Abstract

This paper addresses the modeling challenges posed by multi-source heterogeneous metrics in cloud system performance trend prediction and proposes a self-attention-based prediction method. The proposed approach consists of two main components: a Heterogeneous Feature Fusion Module and a Temporal Context-aware Attention Mechanism. The former aligns and weights resource-level, application-level, and environment-level features through unified projection and gating mechanisms. The latter models long-term dependencies among critical time steps in the sequence using a self-attention structure, enabling precise capture of system state evolution trends. The model is trained in an end-to-end manner, demonstrating strong scalability and generalization capability. The experimental evaluation is conducted on the real-world Alibaba Cluster Trace 2018 dataset and includes comparisons with both classical and state-of-the-art methods.

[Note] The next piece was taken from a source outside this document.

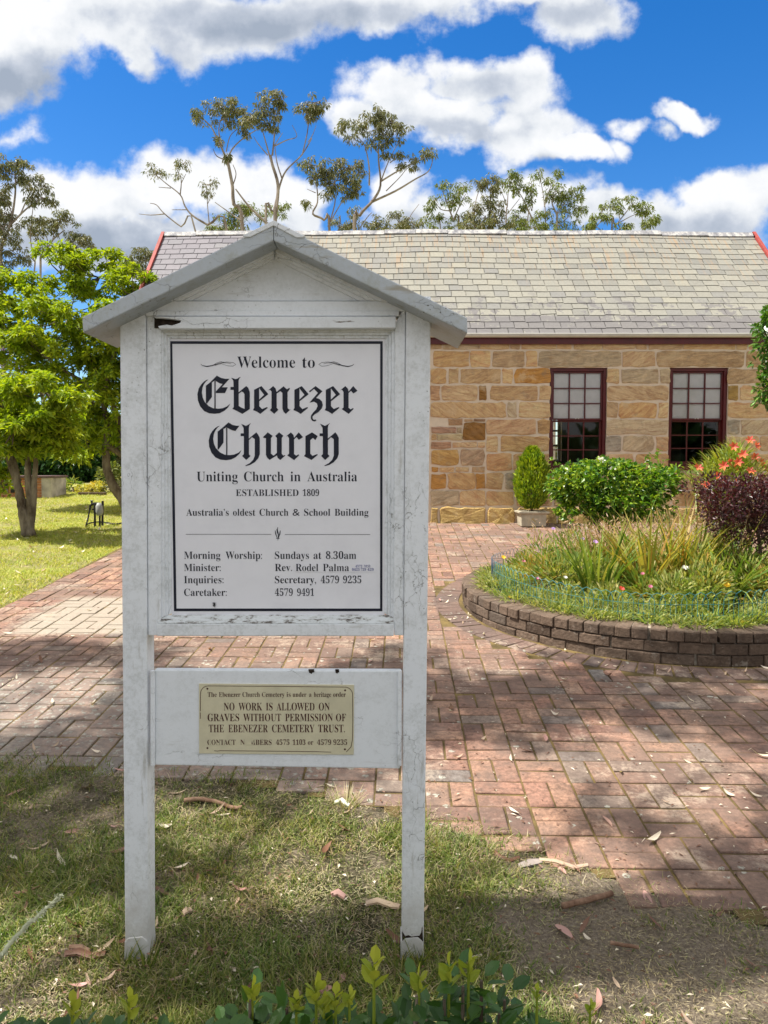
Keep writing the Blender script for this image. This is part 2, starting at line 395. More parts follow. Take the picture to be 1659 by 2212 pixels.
def m_wallbrick():
    m, nt, b = mat('dark_garden_brick', 0.88, 0.2); p = worldco(nt); r = island(nt)
    n1 = noi(nt, p, 40, 7, 0.75)
    c = ramp(nt, r, [(0, (.075, .052, .038)), (0.4, (.12, .085, .062)), (0.8, (.15, .105, .076)), (1, (.10, .078, .062))])
    c = mixc(nt, 0.8, c, ramp(nt, n1, [(0.25, 0.2), (0.75, 0.8)]), 'OVERLAY')
    c = mixc(nt, M_(nt, 'MULTIPLY', smooth(nt, noi(nt, p, 13, 5, .7), .58, .7), .4), c, (.36, .32, .27))
    setc(nt, b, c); bump(nt, b, noi(nt, p, 28, 6, 0.7), 0.018, 0.9); return m
MAT['wallbrick'] = m_wallbrick()
def m_stone():
    m, nt, b = mat('sandstone', 0.9, 0.15); p = worldco(nt)
    t = N(nt, 'ShaderNodeAttribute', attribute_name='tint').outputs['Color']
    r = island(nt)
    off = N(nt, 'ShaderNodeCombineXYZ', X=M_(nt, 'MULTIPLY', r, 37.0), Y=M_(nt, 'MULTIPLY', r, 11.0), Z=M_(nt, 'MULTIPLY', r, 23.0)).outputs[0]
    q = V_(nt, 'ADD', p, off)
    tilt = N(nt, 'ShaderNodeVectorRotate', rotation_type='AXIS_ANGLE', Vector=q, Axis=(0, 1, 0), Angle=M_(nt, 'MULTIPLY', M_(nt, 'SUBTRACT', r, .5), 1.3)).outputs[0]
    band = noi(nt, V_(nt, 'MULTIPLY', tilt, (0.9, 1, 4.5)), 4.5, 7, 0.68, 0.7)
    blot = noi(nt, q, 5.5, 5, 0.6)
    c = mixc(nt, 0.85, t, ramp(nt, band, [(0.28, 0.24), (0.5, 0.5), (0.72, 0.74)]), 'OVERLAY')
    c = mixc(nt, M_(nt, 'MULTIPLY', smooth(nt, blot, 0.52, 0.70), 0.45), c, (.34, .20, .10))
    c = mixc(nt, M_(nt, 'MULTIPLY', smooth(nt, blot, 0.48, 0.30), 0.5), c, (.72, .55, .34))
    c = mixc(nt, M_(nt, 'MULTIPLY', smooth(nt, noi(nt, q, 9, 5, .65), 0.56, 0.7), 0.35), c, (.30, .25, .19))
    setc(nt, b, c)
    h = M_(nt, 'ADD', M_(nt, 'MULTIPLY', band, 0.8), M_(nt, 'MULTIPLY', noi(nt, q, 22, 6, 0.7), 0.7))
    bump(nt, b, h, 0.04, 1.0); return m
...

The results show that the proposed approach achieves the best performance across all evaluation metrics, including MSE, MAE, RMSE, and R². In further sensitivity analysis, the model exhibits robust stability under varying hyperparameter settings, such as input window length, optimizer type, and learning rate. Additionally, the multi-source feature contribution analysis confirms the distinct impacts of different feature categories on prediction performance and highlights the necessity of multi-source information fusion. Overall, the experimental results demonstrate that the proposed method offers significant advantages in terms of accuracy, stability, and practical utility, making it well-suited for performance prediction tasks in complex cloud environments.